セクションごとに比較して分かったIELTSとTOEFLの違い
一見似たような存在のIELTSとTOEFL、希望校/就職先/留学先などの目的がどちらの基準を求めているかということもありますが、どちらの試験を受けるか迷う方も多いと思います。それぞれ大まかな構成は同じで、リスニング、リーディング、ライティング、スピーキングの4セクションから成り立っています。どちらも多くの国で認められる英語力の証明になりますが、ふたつの違いは何なのでしょうか?セクションごとに見てみましょう。
リスニング
大きな違いがIELTSはイギリス英語、TOEFLはアメリカ英語という事です。
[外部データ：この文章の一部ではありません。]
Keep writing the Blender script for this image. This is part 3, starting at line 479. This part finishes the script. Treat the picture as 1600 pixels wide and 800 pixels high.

アメリカ式に慣れている日本人にとってイギリス式は聞き取りづらいところも多く出てきます。
問題形式は、TOEFLは長い会話や講義を聴き、内容の全体を理解してからの多項選択式です。IELTSは特定の単語などを穴埋め形式で書き込むので、聞きながら答えを導きだす事ができます。問題の区切りごとに少し時間が空くのでその間に問題を先読みできます。考えながら回答できるという点でIELTSの方が簡単という方もいますが、複雑な問題構成のものも含まれるのとスペルチェックもされるので侮らないように。
リーディング
TOEFLは1パッセージ約700語に対して、IELTSは900語になり速読力と読解力が求められます。IELTSの方が長文なので難しいという方も多いですが、問題は3パッセージと決まっています。TOEFLはテスト時にならないと何パッセージか分からないので心の準備が必要です。
ライティング
IELTSもTOEFLもふたつのトピックについて書くのですが、IELTSはグラフや表を説明するもので、問題のタイプにより回答パターンが異なりテンプレートに乗せにくいという点があります。TOEFLはリスニング力とリーディング力を用いてトピックの内容をまとめ上げるもので、ある程度はテンプレートに乗せれば形になります。リスニングとリーディングが得意な人はテンプレートに乗せやすいTOEFLの方が簡単に感じるかもしれませんが、苦手な人ですとその力を必要としないIELTSの方が高得点を期待できるかもしれません。
スピーキング
ここも大きなポイントです。TOEFLはコンピューターとの対話ですがIELTSは面接官と1対1の対面式です。対面も緊張するものですが、コンピューターとの独特の雰囲気に慣れない方にはメリットになると思います。対面ですと、面接官が相槌をうってくれますし、質問を聞き返す事もできます。
IELTSとTOEFLの点数比較、CEFR(セファール)との点数換算については、こちらの記事を参照してください。
基本的にTOEFLはコンピューターでの回答、IELTSは筆記になります。スピーキングとライティングでこの違いが大きく左右しますので回答形式に慣れておきましょう。
両者共、英語力の証明になりますがTOEFLの方がアカデミックな能力を求められるため、読み書きと喋りが一体となった複合的な出題になります。試験時間も4時間~4時間30分と長いです。IELTSの試験時間は約2時間45分で、文法やボキャブラリーなど基本的な英語力に焦点をあてた出題です。IELTSの方がスコアを取りやすいと言われていますが、回答方法や出題傾向を比較し、どちらが自分に有利か検討しましょう。